I dati di fatto dicono che la maggioranza schiacciante degli aderenti e degli attivisti sono con Boldrin, in molti evocano Giannino per rimettere ordine, ma direi che è una via da non percorrere. Non tanto per la figura poco edificante delle lauree, perchè le idee di Giannino sono solide e sono quelle da anni e due o tre lauree appese in bagno non farebbero differenza, ma perchè ha dato prova di saper spiegare poco il complesso programma. Così come tutti i personaggi, fondatori o meno, che sono sfilati in video durante la campagna elettorale: ci vuole un’abile comunicazione per far breccia nell’elettorato. L’ideale sarebbe poi, come ha chiesto qualcuno degli attivisti, che esistessero due linee: una di professori, esperti, “tecnici” che elaborino il programma e, aggiungo io, diventino ministri alla giusta occasione, e un’altra linea di fuoco di pochi ma ottimi comunicatori, che interpretino il volto del movimento, senza una punta unica, dato che abbiamo visto come può diventare difficile gestire un caso di dimissioni del front-man, ma con un gruppo ristretto di “divulgatori” capaci di catalizzare i voti.
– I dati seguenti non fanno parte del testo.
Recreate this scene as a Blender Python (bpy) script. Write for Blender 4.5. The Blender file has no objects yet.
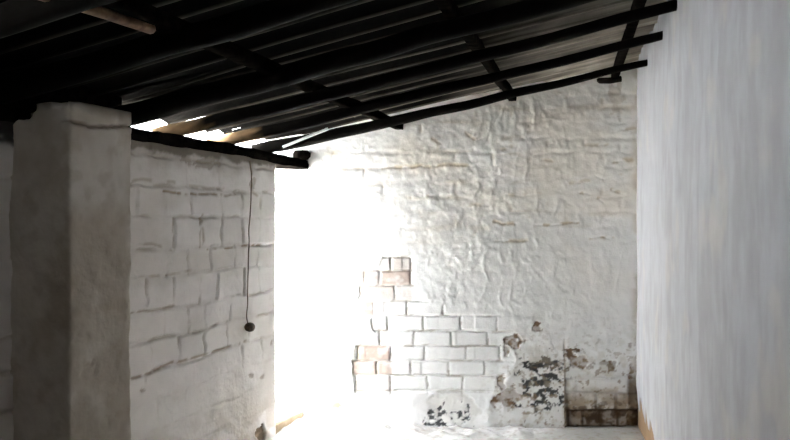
import bpy, math, random
import numpy as np
from mathutils import Vector, noise as mnoise

random.seed(7)
S = bpy.context.scene
COL = S.collection
F = 700.0                       # focal length in pixels of the 790 px wide frame
CZ = 1.5                        # eye height
YB = 5.05                       # depth of the back wall

# ------------------------------------------------------------------ helpers
def frac(a): return a - np.floor(a)
def vn(x, y, seed=0.0):
    xi = np.floor(x); yi = np.floor(y)
    fx = x - xi; fy = y - yi
    fx = fx * fx * (3 - 2 * fx); fy = fy * fy * (3 - 2 * fy)
    def h(a, b): return frac(np.sin(a * 127.1 + b * 311.7 + seed * 74.7) * 43758.5453)
    return (h(xi, yi) * (1 - fx) + h(xi + 1, yi) * fx) * (1 - fy) + (h(xi, yi + 1) * (1 - fx) + h(xi + 1, yi + 1) * fx) * fy
def fbm(x, y, seed=0.0, o=4):
    a = 0.5; t = 0; n = 0
    for i in range(o):
        t = t + a * vn(x, y, seed + i * 3.1); n += a
        x = x * 2.03 + 5.2; y = y * 2.03 + 1.7; a *= 0.5
    return t / n
def ss(e0, e1, x):
    t = np.clip((x - e0) / (e1 - e0), 0, 1)
    return t * t * (3 - 2 * t)
def mix(a, b, m):
    m = np.asarray(m)[..., None]
    return a * (1 - m) + np.array(b) * m
def seg_dist(px, py, a, b):
    ax, ay = a; bx, by = b
    dx, dy = bx - ax, by - ay
    t = np.clip(((px - ax) * dx + (py - ay) * dy) / (dx * dx + dy * dy + 1e-9), 0, 1)
    return np.hypot(px - ax - t * dx, py - ay - t * dy)
def line_dist(px, py, pts):
    d = np.full(px.shape, 1e9)
    for a, b in zip(pts[:-1], pts[1:]): d = np.minimum(d, seg_dist(px, py, a, b))
    return d
def poly_sd(px, py, pts):
    """positive inside"""
    d = line_dist(px, py, pts + [pts[0]])
    ins = np.zeros(px.shape, bool)
    for (ax, ay), (bx, by) in zip(pts, pts[1:] + pts[:1]):
        c = ((ay > py) != (by > py))
        with np.errstate(divide='ignore', invalid='ignore'):
            xx = (bx - ax) * (py - ay) / (by - ay + 1e-12) + ax
        ins ^= (c & (px < xx))
    return np.where(ins, d, -d)
def blob(px, py, cx, cy, rx, ry, seed, rough=0.8, k=3.0):
    r = np.hypot((px - cx) / rx, (py - cy) / ry)
    n = fbm(px / (0.5 * min(rx, ry) + 2), py / (0.5 * min(rx, ry) + 2), seed, 4)
    return ss(-0.12, 0.12, 1.0 - r + (n - 0.5) * rough * 2.2)

def mesh_obj(name, verts, faces, mat=None, parent=None, smooth=True, colors=None):
    me = bpy.data.meshes.new(name)
    verts = np.asarray(verts, dtype=np.float64)
    me.from_pydata(verts.tolist(), [], [tuple(f) for f in faces])
    if colors is not None:
        at = me.color_attributes.new('stain_and_light', 'FLOAT_COLOR', 'POINT')
        c = np.ones((len(verts), 4), dtype=np.float32); c[:, :3] = colors
        at.data.foreach_set('color', c.ravel())
    me.polygons.foreach_set('use_smooth', [smooth] * len(me.polygons))
    me.update()
    o = bpy.data.objects.new(name, me)
    COL.objects.link(o)
    if mat: me.materials.append(mat)
    if parent: o.parent = parent
    return o
def grid_faces(nu, nv, off=0, flip=False):
    i = np.arange(nu - 1)[:, None]; j = np.arange(nv - 1)[None, :]
    a = (i * nv + j); b = a + nv; c = b + 1; d = a + 1
    q = np.stack([a, b, c, d] if not flip else [a, d, c, b], -1).reshape(-1, 4) + off
    return q.tolist()
def box_vf(pts_bottom, z0, z1, off):
    """prism over a 2D polygon"""
    n = len(pts_bottom)
    v = [(x, y, z0) for x, y in pts_bottom] + [(x, y, z1) for x, y in pts_bottom]
    f = [[off + k for k in range(n)][::-1], [off + n + k for k in range(n)]]
    for k in range(n):
        m = (k + 1) % n
        f.append([off + k, off + m, off + n + m, off + n + k])
    return v, f
def structure(o): o['kind'] = 'structure'; return o
def tag(o, label, cat, group=None):
    o['label'] = label; o['category'] = cat; o['kind'] = 'thing'
    if group: o['group'] = group
    return o

# ------------------------------------------------------------------ materials
def new_mat(name):
    m = bpy.data.materials.new(name); m.use_nodes = True
    nt = m.node_tree
    return m, nt, nt.nodes['Principled BSDF']
def wall_mat(name, bump=0.25, scale=90.0, rough=0.92, var=0.10):
    m, nt, b = new_mat(name)
    N, L = nt.nodes, nt.links
    at = N.new('ShaderNodeAttribute'); at.attribute_name = 'stain_and_light'
    tc = N.new('ShaderNodeTexCoord')
    n1 = N.new('ShaderNodeTexNoise'); n1.inputs['Scale'].default_value = 7.0; n1.inputs['Detail'].default_value = 6
    mr = N.new('ShaderNodeMapRange'); mr.inputs[1].default_value = 0.3; mr.inputs[2].default_value = 0.7
    mr.inputs[3].default_value = 1 - var; mr.inputs[4].default_value = 1.0
    mx = N.new('ShaderNodeMix'); mx.data_type = 'RGBA'; mx.blend_type = 'MULTIPLY'; mx.inputs[0].default_value = 1.0
    L.new(tc.outputs['Object'], n1.inputs['Vector']); L.new(n1.outputs['Fac'], mr.inputs[0])
    L.new(at.outputs['Color'], mx.inputs[6]); L.new(mr.outputs[0], mx.inputs[7])
    L.new(mx.outputs[2], b.inputs['Base Color'])
    n2 = N.new('ShaderNodeTexNoise'); n2.inputs['Scale'].default_value = scale; n2.inputs['Detail'].default_value = 5
    bp = N.new('ShaderNodeBump'); bp.inputs['Strength'].default_value = bump; bp.inputs['Distance'].default_value = 0.004
    L.new(tc.outputs['Object'], n2.inputs['Vector']); L.new(n2.outputs['Fac'], bp.inputs['Height'])
    L.new(bp.outputs['Normal'], b.inputs['Normal'])
    b.inputs['Roughness'].default_value = rough; b.inputs['Specular IOR Level'].default_value = 0.2
    return m
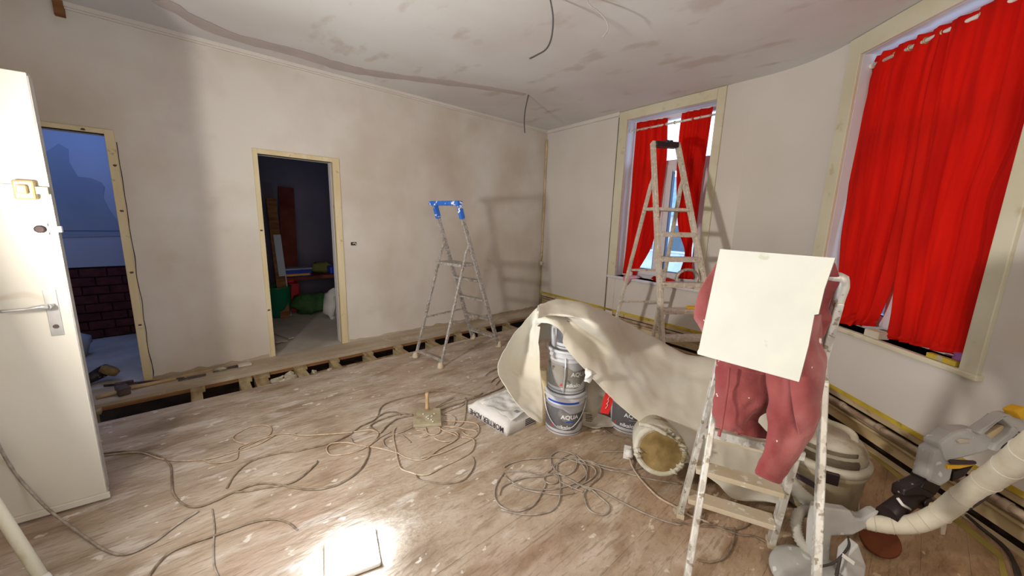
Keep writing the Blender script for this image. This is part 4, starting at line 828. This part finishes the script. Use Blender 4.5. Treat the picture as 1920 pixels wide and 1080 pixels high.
cable('arc_cord', [T1((1700, 570), (1715, 640), (1680, 720), (1600, 790), (1450, 820), (1300, 800), (1210, 780), (1180, 740))], .0042, 'cable_dark', 'dark cord arc at the front of the tan cable tangle')
cable('front_cord', [[(276, 1085), (295, 1058), (320, 1035), (360, 1018), (420, 998), (470, 980), (510, 973), (540, 980), (556, 993)]], .0055, 'cable_dark', 'dark cord arc on the bare floor left of the lit floor lamp')
cable('faint_cord', [[(398, 955), (402, 990), (400, 1020), (401, 1060), (412, 1085)]], .004, 'cable_grey', 'faint grey cord crossing the dark cord left of the floor lamp')
cable('wall_lead', [[(-10, 815, .52), (0, 840, .44), (20, 875, .30), (45, 908, .20), (80, 945, .10), (105, 967, .04), (150, 1000, .008), (200, 1033, .007), (240, 1038, .007), (290, 1015), (330, 985), (372, 958)]], .0062, 'cable_grey', 'spattered grey lead hanging in front of the white door leaf')
cable('coiled_cable', [T2_((1470, 275), (1350, 290), (1200, 275), (1050, 240), (900, 200), (740, 180), (560, 185), (400, 200), (270, 235), (215, 270)),
  T2_((245, 305), (380, 305), (480, 320), (590, 335), (700, 320), (760, 350), (900, 430), (1000, 480)),
  T2_((215, 320), (160, 400), (130, 490), (150, 580), (220, 640), (330, 665), (430, 640), (500, 590), (560, 490), (590, 420), (575, 370), (620, 330), (690, 345), (700, 400), (640, 420), (590, 400)),
  T2_((190, 650), (350, 690), (500, 695), (640, 660), (700, 600), (720, 520), (720, 400), (700, 330), (690, 260), (740, 190), (830, 145), (900, 190), (960, 250), (960, 320), (880, 400), (700, 460), (560, 470), (400, 450), (280, 400), (220, 340)),
  T2_((640, 250), (640, 170), (700, 125), (780, 130), (850, 160), (870, 200), (865, 270), (820, 320), (750, 340), (680, 300), (650, 240)),
  T2_((170, 520), (200, 450), (300, 395), (420, 360), (560, 350), (680, 330), (760, 350), (900, 430), (1080, 480), (1250, 570), (1450, 670), (1650, 750), (1800, 790)),
  T2_((720, 400), (850, 460), (930, 490)), T2_((720, 330), (850, 400), (1000, 470), (1080, 540), (1150, 600), (1165, 650), (1120, 695), (1050, 690), (980, 650), (945, 570), (940, 500), (1000, 420), (1080, 350), (1085, 290), (1050, 240), (960, 200)),
  T2_((850, 500), (730, 515), (600, 505), (450, 480), (300, 430)), T2_((820, 460), (960, 400), (1040, 330), (1020, 270), (940, 240), (860, 220), (800, 200)), T2_((600, 330), (680, 250), (760, 200), (860, 195), (930, 260), (960, 330), (940, 400), (860, 460)), T2_((1000, 235), (1150, 290), (1330, 325), (1500, 370), (1800, 420)), T2_((1090, 125), (1250, 130), (1420, 128))], .0048, 'cable_grey', 'grey-brown cable coiled in a loose heap in the middle of the floor')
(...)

E poi trasparenza e democrazia nella scelta degli organi, collegialità nel raccogliere idee, ma pochi cervelli per elaborarle in modo coerente. Una struttura leggera ma capillare e rigorosa insomma. Qualcosa che in Italia non esiste. I “vecchi” partiti non ascoltano il popolo se non per proposte populiste capaci di muovere la pancia degli elettori lasciando il cervello sotto naftalina. Il movimento grilloide fa un uso della rete troppo smodato, mal gestito, con pochi capetti (a pagamento) che alla fine decidono e impongono il loro volere, dando solo l’impressione di chiedere l’opinione di tutti e coordinarla. Senza contare che alla fine dei 162 (mi pare) parlamentari del m5s, l’opinione che conta è ancora quella di Grillo: un non eletto. Quello fa proclami sul blog e la carica dei 162 annuisce e abbaia docile, lingua penzoloni. Non è ciò che serve al Paese. Non è democrazia. E’ una gigantesca presa per il sedere.